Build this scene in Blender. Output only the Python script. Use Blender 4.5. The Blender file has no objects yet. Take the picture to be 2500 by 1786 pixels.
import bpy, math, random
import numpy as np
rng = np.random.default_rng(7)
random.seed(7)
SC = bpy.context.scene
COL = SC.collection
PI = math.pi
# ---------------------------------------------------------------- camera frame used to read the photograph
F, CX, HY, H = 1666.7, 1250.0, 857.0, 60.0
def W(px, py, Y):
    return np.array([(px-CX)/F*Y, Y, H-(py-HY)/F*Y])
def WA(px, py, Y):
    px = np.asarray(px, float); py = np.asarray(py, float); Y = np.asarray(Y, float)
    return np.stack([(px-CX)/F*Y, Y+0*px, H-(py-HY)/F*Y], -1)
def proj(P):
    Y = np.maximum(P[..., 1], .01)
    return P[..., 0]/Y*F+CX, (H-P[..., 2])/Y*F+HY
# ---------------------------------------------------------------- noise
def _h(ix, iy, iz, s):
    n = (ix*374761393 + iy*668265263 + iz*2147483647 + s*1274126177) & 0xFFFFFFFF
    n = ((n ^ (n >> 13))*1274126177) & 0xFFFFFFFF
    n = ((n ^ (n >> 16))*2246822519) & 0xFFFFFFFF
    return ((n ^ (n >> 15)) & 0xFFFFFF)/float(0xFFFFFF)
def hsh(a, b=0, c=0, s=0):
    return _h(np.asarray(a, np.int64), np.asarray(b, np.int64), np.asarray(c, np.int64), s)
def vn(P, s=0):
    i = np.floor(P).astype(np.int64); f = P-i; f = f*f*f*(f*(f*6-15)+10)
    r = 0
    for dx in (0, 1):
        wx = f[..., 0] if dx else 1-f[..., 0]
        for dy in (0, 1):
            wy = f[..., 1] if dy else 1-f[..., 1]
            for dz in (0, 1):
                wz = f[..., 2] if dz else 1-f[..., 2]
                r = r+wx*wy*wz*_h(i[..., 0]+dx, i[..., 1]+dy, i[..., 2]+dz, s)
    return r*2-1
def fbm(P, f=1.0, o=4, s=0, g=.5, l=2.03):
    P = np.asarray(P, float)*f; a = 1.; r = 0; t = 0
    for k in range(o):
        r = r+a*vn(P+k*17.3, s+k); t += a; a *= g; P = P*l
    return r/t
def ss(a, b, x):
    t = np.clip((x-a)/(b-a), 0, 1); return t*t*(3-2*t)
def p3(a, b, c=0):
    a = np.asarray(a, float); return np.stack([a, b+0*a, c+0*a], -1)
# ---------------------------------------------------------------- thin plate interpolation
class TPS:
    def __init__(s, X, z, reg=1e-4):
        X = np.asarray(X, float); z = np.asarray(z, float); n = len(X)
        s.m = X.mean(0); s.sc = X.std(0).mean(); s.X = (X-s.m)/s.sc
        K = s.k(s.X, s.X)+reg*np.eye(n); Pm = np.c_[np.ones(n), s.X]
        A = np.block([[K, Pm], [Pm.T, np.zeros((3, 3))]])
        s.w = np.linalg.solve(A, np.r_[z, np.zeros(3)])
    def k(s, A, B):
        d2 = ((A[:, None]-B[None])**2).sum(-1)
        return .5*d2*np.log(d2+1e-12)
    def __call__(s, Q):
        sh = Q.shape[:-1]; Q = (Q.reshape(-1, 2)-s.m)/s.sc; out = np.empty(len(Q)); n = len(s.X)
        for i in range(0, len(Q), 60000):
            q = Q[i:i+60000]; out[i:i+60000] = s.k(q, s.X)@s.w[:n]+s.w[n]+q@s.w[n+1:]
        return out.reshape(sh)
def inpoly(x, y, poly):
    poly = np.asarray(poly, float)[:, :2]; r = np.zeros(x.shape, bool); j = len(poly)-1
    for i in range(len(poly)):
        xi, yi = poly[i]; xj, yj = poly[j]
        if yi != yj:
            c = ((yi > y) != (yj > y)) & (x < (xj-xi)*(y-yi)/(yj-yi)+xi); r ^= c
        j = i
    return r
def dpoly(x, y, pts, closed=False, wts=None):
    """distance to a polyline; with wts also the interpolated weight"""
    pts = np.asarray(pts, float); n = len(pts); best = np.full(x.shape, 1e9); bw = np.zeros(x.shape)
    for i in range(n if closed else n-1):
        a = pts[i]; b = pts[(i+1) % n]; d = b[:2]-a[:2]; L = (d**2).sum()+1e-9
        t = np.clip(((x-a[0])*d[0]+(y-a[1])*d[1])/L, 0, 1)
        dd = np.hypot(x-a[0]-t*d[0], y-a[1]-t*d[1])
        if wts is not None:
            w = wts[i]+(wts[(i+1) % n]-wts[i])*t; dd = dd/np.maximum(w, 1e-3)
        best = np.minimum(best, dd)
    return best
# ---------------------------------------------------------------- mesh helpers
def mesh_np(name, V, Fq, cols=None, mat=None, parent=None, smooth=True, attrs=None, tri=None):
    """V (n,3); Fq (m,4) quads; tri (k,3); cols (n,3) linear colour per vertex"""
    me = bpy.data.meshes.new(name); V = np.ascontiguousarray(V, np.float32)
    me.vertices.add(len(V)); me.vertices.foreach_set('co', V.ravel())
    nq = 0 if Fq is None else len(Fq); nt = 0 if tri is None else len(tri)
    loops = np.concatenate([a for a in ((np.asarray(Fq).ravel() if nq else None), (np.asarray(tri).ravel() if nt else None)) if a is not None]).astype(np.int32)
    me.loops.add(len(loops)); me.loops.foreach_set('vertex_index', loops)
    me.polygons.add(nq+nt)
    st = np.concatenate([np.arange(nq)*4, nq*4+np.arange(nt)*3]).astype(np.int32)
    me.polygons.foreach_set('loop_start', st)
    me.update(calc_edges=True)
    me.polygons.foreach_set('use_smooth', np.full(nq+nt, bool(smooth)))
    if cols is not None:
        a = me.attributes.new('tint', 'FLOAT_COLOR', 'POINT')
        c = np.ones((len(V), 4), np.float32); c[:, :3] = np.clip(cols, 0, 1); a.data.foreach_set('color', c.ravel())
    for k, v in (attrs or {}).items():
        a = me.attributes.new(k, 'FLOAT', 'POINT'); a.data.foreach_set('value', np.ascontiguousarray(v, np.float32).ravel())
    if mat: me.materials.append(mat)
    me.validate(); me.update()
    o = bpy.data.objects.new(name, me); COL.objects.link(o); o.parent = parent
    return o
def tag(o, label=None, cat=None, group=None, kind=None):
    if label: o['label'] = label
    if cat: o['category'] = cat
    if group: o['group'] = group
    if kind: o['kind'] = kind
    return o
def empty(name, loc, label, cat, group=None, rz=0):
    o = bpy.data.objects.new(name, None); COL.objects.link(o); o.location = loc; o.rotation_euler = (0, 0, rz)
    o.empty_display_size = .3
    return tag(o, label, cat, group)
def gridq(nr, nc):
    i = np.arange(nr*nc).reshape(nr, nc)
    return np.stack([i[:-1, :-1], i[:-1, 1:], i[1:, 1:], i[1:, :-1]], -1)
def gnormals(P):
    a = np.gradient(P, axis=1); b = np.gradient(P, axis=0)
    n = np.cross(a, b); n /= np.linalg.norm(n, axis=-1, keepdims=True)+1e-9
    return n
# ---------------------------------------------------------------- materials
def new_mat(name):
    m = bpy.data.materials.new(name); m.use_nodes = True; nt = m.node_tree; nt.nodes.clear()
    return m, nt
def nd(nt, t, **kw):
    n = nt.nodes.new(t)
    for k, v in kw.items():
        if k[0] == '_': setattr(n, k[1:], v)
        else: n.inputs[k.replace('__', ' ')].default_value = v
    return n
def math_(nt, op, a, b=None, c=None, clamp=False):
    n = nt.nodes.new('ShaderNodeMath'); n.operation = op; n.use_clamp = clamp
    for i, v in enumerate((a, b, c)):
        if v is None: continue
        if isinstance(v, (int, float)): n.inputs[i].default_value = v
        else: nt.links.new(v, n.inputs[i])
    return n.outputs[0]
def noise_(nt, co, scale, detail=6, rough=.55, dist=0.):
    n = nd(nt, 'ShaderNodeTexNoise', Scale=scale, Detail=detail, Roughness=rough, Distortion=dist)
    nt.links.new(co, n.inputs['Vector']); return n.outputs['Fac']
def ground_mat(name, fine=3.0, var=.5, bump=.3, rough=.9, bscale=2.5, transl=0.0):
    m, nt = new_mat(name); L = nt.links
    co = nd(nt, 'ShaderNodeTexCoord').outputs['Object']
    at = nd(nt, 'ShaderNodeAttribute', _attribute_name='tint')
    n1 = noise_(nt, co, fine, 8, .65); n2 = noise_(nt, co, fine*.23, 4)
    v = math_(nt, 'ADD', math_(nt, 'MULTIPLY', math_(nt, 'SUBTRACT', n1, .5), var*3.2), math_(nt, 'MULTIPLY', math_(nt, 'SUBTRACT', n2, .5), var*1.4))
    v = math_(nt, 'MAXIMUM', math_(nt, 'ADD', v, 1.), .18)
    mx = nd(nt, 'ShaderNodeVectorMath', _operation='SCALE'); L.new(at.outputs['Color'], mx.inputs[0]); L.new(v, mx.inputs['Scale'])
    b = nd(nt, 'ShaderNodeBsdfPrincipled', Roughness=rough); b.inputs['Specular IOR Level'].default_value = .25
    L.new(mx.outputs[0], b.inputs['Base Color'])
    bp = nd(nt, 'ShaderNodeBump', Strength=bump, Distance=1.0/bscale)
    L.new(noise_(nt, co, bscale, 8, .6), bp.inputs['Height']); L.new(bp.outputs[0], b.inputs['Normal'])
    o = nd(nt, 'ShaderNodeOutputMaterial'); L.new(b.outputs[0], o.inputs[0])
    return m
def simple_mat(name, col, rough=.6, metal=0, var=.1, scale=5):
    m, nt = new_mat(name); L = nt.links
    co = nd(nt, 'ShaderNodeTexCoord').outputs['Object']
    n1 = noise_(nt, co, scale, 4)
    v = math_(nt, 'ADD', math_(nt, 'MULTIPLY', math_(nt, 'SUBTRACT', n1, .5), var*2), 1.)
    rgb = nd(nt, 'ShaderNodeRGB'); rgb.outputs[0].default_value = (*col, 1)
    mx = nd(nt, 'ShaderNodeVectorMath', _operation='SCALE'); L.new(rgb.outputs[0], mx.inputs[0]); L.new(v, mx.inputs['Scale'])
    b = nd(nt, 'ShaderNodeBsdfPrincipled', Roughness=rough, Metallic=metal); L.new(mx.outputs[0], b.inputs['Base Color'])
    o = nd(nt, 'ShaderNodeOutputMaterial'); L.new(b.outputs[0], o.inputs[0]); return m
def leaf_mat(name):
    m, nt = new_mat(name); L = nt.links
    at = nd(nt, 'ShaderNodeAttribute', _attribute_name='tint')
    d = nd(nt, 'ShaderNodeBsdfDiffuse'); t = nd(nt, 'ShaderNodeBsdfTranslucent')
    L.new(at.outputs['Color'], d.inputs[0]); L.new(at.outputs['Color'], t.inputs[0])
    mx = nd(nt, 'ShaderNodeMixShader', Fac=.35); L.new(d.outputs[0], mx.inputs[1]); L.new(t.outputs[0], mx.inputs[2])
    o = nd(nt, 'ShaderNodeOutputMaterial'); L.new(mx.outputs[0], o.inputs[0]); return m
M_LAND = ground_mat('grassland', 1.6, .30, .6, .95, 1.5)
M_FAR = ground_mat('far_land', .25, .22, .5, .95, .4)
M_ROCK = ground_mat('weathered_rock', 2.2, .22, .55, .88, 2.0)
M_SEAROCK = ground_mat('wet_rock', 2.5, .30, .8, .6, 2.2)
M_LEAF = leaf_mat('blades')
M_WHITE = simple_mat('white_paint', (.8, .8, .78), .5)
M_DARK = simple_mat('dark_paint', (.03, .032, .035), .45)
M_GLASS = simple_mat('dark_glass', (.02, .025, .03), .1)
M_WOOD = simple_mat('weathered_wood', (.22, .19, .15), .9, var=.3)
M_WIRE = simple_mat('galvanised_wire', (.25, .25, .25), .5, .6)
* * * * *
* GOAL
Copy out each line of the data containing the string "scene".

* FULL RESPONSE
Build this scene in Blender. Output only the Python script. Use Blender 4.5. The Blender file has no objects yet. Take the picture to be 2500 by 1786 pixels.
SC = bpy.context.scene